We investigate photonic energy and heat transport in nanoscopic systems employing different analytical methods. On the one hand, we use the semiclassical theory of fluctuating electrodynamics. On the other hand, we also apply purely quantum mechanical or quantum optical theories such as the theory of open quantum systems and macroscopic quantum electrodynamics. What all these theories have in common is that they can be combined with the method of dyadic Green's functions, which enables us to investigate energy and heat transport in realistic environments and nanosystems.

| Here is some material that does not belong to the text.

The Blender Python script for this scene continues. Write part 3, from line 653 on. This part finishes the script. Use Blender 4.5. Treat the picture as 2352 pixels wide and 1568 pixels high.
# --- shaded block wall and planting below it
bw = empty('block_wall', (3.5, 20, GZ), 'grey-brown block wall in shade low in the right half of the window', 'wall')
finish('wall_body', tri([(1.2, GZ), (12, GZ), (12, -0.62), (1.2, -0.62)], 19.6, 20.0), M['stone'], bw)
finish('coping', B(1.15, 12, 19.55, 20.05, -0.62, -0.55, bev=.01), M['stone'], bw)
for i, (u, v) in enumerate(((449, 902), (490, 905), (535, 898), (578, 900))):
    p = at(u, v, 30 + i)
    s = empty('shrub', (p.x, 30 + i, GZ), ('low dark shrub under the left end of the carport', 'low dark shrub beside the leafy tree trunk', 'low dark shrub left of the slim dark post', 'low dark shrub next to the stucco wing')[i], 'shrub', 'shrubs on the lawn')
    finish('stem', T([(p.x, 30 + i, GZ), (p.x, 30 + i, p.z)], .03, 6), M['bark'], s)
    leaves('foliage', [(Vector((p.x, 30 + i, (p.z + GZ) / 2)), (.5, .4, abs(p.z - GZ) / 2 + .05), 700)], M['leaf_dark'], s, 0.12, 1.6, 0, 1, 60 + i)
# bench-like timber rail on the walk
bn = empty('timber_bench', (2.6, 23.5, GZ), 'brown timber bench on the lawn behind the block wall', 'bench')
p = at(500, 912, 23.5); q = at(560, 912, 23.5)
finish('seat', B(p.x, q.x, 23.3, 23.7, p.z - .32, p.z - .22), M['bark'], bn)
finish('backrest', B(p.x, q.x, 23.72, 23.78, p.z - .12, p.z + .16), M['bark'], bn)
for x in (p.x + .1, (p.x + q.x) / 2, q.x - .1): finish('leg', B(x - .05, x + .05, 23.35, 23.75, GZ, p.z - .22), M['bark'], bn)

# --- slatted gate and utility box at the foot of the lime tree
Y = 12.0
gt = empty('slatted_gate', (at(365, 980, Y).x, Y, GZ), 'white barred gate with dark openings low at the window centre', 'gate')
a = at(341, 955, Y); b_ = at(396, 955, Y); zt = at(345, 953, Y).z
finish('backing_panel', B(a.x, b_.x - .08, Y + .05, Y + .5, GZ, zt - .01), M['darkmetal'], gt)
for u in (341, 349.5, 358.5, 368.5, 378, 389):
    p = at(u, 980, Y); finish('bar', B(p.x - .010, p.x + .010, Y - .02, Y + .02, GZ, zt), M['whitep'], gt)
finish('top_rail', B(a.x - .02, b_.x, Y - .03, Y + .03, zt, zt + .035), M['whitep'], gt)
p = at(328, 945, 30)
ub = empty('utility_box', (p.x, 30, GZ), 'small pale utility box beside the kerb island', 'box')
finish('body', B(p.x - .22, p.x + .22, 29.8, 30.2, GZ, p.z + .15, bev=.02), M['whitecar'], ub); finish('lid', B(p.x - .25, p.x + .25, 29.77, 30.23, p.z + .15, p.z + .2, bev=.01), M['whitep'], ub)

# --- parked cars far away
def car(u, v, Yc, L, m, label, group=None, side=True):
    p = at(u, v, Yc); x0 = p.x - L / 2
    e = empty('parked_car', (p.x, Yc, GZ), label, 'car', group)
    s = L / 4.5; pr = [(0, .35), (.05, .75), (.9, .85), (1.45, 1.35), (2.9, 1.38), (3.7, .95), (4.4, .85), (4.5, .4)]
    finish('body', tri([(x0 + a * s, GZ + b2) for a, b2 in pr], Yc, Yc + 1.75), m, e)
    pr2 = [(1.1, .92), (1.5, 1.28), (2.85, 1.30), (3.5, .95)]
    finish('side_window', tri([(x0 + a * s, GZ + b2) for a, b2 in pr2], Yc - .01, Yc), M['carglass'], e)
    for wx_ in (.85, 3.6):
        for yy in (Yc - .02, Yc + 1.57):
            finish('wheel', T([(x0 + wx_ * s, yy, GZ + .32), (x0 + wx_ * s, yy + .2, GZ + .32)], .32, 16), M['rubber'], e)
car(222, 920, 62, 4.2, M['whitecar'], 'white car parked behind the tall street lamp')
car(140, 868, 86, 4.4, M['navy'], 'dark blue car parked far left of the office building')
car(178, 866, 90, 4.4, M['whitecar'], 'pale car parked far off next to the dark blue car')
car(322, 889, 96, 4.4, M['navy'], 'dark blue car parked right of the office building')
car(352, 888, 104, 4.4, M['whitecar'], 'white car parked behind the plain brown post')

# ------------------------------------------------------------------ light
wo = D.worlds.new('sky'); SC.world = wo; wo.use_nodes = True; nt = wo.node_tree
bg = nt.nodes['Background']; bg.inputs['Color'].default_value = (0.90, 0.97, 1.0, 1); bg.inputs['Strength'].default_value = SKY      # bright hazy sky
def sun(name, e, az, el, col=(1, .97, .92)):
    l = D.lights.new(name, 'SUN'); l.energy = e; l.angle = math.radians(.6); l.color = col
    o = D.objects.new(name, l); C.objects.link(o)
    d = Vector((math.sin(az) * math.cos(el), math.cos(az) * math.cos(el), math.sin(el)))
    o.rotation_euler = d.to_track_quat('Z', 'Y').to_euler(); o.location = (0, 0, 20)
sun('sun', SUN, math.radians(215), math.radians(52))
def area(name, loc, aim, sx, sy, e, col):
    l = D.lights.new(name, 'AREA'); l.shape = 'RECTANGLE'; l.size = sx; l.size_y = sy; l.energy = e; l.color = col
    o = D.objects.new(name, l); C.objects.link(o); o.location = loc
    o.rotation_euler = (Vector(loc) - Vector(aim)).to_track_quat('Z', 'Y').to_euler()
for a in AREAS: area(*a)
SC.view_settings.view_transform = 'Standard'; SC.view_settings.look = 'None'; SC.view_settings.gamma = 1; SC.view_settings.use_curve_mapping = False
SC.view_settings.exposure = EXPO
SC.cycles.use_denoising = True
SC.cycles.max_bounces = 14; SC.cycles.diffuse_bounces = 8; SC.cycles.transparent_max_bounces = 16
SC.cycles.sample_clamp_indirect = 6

One focus of our research is near-field heat transfer or thermal radiation in the nanometer range. In this range, the usual laws of thermal radiation, such as Planck's radiation law, no longer apply. In recent decades, many of the newly discovered laws of thermal radiation have been confirmed experimentally for a wide variety of materials down to distances of a few nanometers. Currently, the heat transport in topological and non-reciprocal many-body systems is at the center of our research interest. An overview of this topic can be found in the review article

S.-A. Biehs, R. Messina, P. S. Venkataram, A. W. Rodriguez, J. C. Cuevas, and P. Ben-Abdallah:
Near-field radiative heat transfer in many-body systems, 
Rev. Mod. Phys. 93, 025009 (2021).

Furthermore, we deal with energy transport and entanglement of quantum systems coupled to dissipative plasmonic environments, but also with Casimir forces and classical nano-optical questions.